══ DATASET EXTRACT

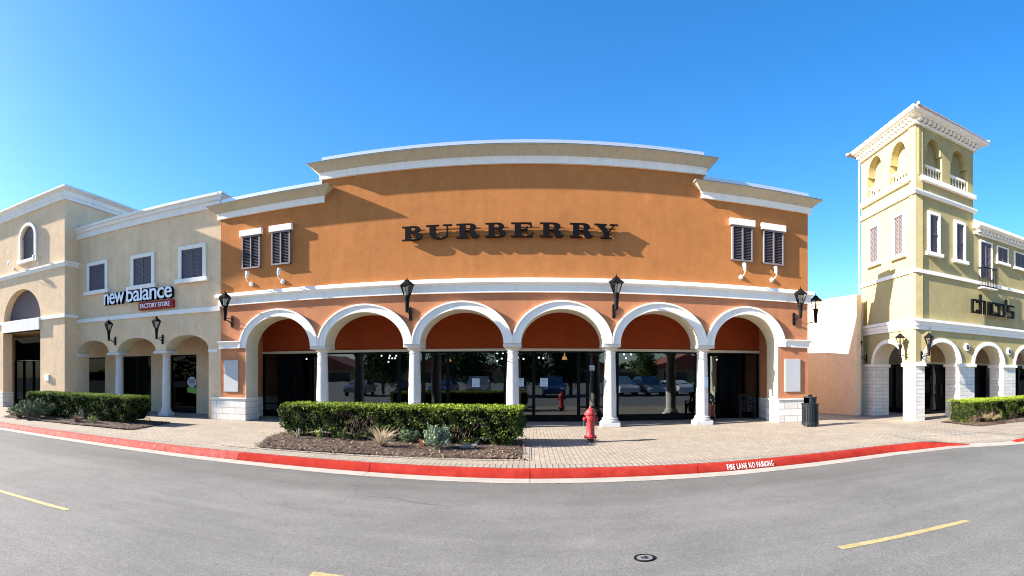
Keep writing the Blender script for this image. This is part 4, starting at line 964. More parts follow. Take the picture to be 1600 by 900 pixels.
back = MB(); bp_ = [RL.world(0.02, 0.351), RL.world(LL - 0.36, 0.36), RF.world(TW - 0.36, 0.36), RF.world(TW - 0.36, 3.4)]
poly_prism(MB(), [RL.world(0.01, 0.72), RL.world(LL - 0.74, 0.74), RF.world(TW - 0.2, 0.74), RF.world(TW - 0.2, 3.9)], low_top, tower_top - 0.02).build('tower_core', M['olive'], cb_, ID)
poly_prism(MB(), [RF.world(TW - 0.001, 0.36), RF.world(TW - 0.001, 3.9), RF.world(TW - 0.19, 3.9), RF.world(TW - 0.19, 0.36)], low_top, tower_top - 0.02).build('tower_return_wall', M['olive'], cb_, ID)
def sweep_w(name, path, prof, mt, parent=cb_, **k): return MB().sweep(path, prof).build(name, mt, parent, ID, **k)
sweep_w('belt_cornice', fpath, [(-0.01, z_lc0), (0.06, z_lc0), (0.06, z_lc0 + 0.14), (0.10, z_lc0 + 0.15), (0.10, z_lc0 + 0.28), (0.16, z_lc0 + 0.31), (0.16, z_lc1 + 0.02), (-0.01, z_lc1 + 0.02)], M['trim'], smooth=20)
sweep_w('belt_course', fpath, [(-0.01, z_b2a), (0.07, z_b2a), (0.07, z_b2b), (-0.01, z_b2b)], M['trim'])
sweep_w('tower_belt', tpath, [(-0.01, z_b1a), (0.10, z_b1a), (0.14, z_b1b - 0.06), (0.14, z_b1b), (-0.01, z_b1b)], M['trim'])
sf = MB().box(RF.u(1437.5), TW + 0.05, -0.16, -0.001, z_s0, z_s1).build('balcony_sill', M['trim'], cb_, RF, bevel=0.012)
sl_ = MB().box(RL.u(1347), RL.u(1425.5), -0.16, -0.001, z_s0, z_s1).build('balcony_sill', M['trim'], cb_, RL, bevel=0.012)
bal_pr = [(0.030, 0.0), (0.030, 0.03), (0.016, 0.05), (0.034, 0.14), (0.030, 0.20), (0.014, 0.28), (0.022, 0.33), (0.014, 0.37), (0.030, 0.40), (0.030, 0.44)]
for fr, holes in ((RF, nf), (RL, nl)):
    for a, b, py in holes:
        u0, u1 = fr.u(a), fr.u(b); mb = MB(); n = 6
        for i in range(n): mb.lathe([(r, z_s1 + 0.02 + z * 1.05) for r, z in bal_pr], u0 + (i + 0.5) * (u1 - u0) / n, 0.12, 10)
        mb.box(u0, u1, 0.06, 0.18, z_s1 + 0.48, z_s1 + 0.56).box(u0, u1, 0.06, 0.18, z_s1 + 0.0, z_s1 + 0.03)
        mb.build('balustrade', M['trim'], cb_, fr, smooth=40)
        MB().box(u0 - 0.1, u1 + 0.1, 0.352, 0.39, z_s1 - 0.1, z_s1 + 2.2).build('niche_back', M['olive'], cb_, fr)
# corner pilaster strips of the belvedere
MB().box(0.10, 0.22, -0.05, -0.001, z_s1, z_dent).build('pilaster', M['olive'], cb_, RF)
MB().box(LL - 0.42, LL - 0.28, -0.05, -0.001, z_s1 - 0.2, z_dent).build('pilaster', M['olive'], cb_, RL)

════

PROBLEM STATEMENT
Images in the data above are to be skipped. Retype all other material exactly.

EXERCISE SOLUTION
Keep writing the Blender script for this image. This is part 4, starting at line 964. More parts follow. Take the picture to be 1600 by 900 pixels.
back = MB(); bp_ = [RL.world(0.02, 0.351), RL.world(LL - 0.36, 0.36), RF.world(TW - 0.36, 0.36), RF.world(TW - 0.36, 3.4)]
poly_prism(MB(), [RL.world(0.01, 0.72), RL.world(LL - 0.74, 0.74), RF.world(TW - 0.2, 0.74), RF.world(TW - 0.2, 3.9)], low_top, tower_top - 0.02).build('tower_core', M['olive'], cb_, ID)
poly_prism(MB(), [RF.world(TW - 0.001, 0.36), RF.world(TW - 0.001, 3.9), RF.world(TW - 0.19, 3.9), RF.world(TW - 0.19, 0.36)], low_top, tower_top - 0.02).build('tower_return_wall', M['olive'], cb_, ID)
def sweep_w(name, path, prof, mt, parent=cb_, **k): return MB().sweep(path, prof).build(name, mt, parent, ID, **k)
sweep_w('belt_cornice', fpath, [(-0.01, z_lc0), (0.06, z_lc0), (0.06, z_lc0 + 0.14), (0.10, z_lc0 + 0.15), (0.10, z_lc0 + 0.28), (0.16, z_lc0 + 0.31), (0.16, z_lc1 + 0.02), (-0.01, z_lc1 + 0.02)], M['trim'], smooth=20)
sweep_w('belt_course', fpath, [(-0.01, z_b2a), (0.07, z_b2a), (0.07, z_b2b), (-0.01, z_b2b)], M['trim'])
sweep_w('tower_belt', tpath, [(-0.01, z_b1a), (0.10, z_b1a), (0.14, z_b1b - 0.06), (0.14, z_b1b), (-0.01, z_b1b)], M['trim'])
sf = MB().box(RF.u(1437.5), TW + 0.05, -0.16, -0.001, z_s0, z_s1).build('balcony_sill', M['trim'], cb_, RF, bevel=0.012)
sl_ = MB().box(RL.u(1347), RL.u(1425.5), -0.16, -0.001, z_s0, z_s1).build('balcony_sill', M['trim'], cb_, RL, bevel=0.012)
bal_pr = [(0.030, 0.0), (0.030, 0.03), (0.016, 0.05), (0.034, 0.14), (0.030, 0.20), (0.014, 0.28), (0.022, 0.33), (0.014, 0.37), (0.030, 0.40), (0.030, 0.44)]
for fr, holes in ((RF, nf), (RL, nl)):
    for a, b, py in holes:
        u0, u1 = fr.u(a), fr.u(b); mb = MB(); n = 6
        for i in range(n): mb.lathe([(r, z_s1 + 0.02 + z * 1.05) for r, z in bal_pr], u0 + (i + 0.5) * (u1 - u0) / n, 0.12, 10)
        mb.box(u0, u1, 0.06, 0.18, z_s1 + 0.48, z_s1 + 0.56).box(u0, u1, 0.06, 0.18, z_s1 + 0.0, z_s1 + 0.03)
        mb.build('balustrade', M['trim'], cb_, fr, smooth=40)
        MB().box(u0 - 0.1, u1 + 0.1, 0.352, 0.39, z_s1 - 0.1, z_s1 + 2.2).build('niche_back', M['olive'], cb_, fr)
# corner pilaster strips of the belvedere
MB().box(0.10, 0.22, -0.05, -0.001, z_s1, z_dent).build('pilaster', M['olive'], cb_, RF)
MB().box(LL - 0.42, LL - 0.28, -0.05, -0.001, z_s1 - 0.2, z_dent).build('pilaster', M['olive'], cb_, RL)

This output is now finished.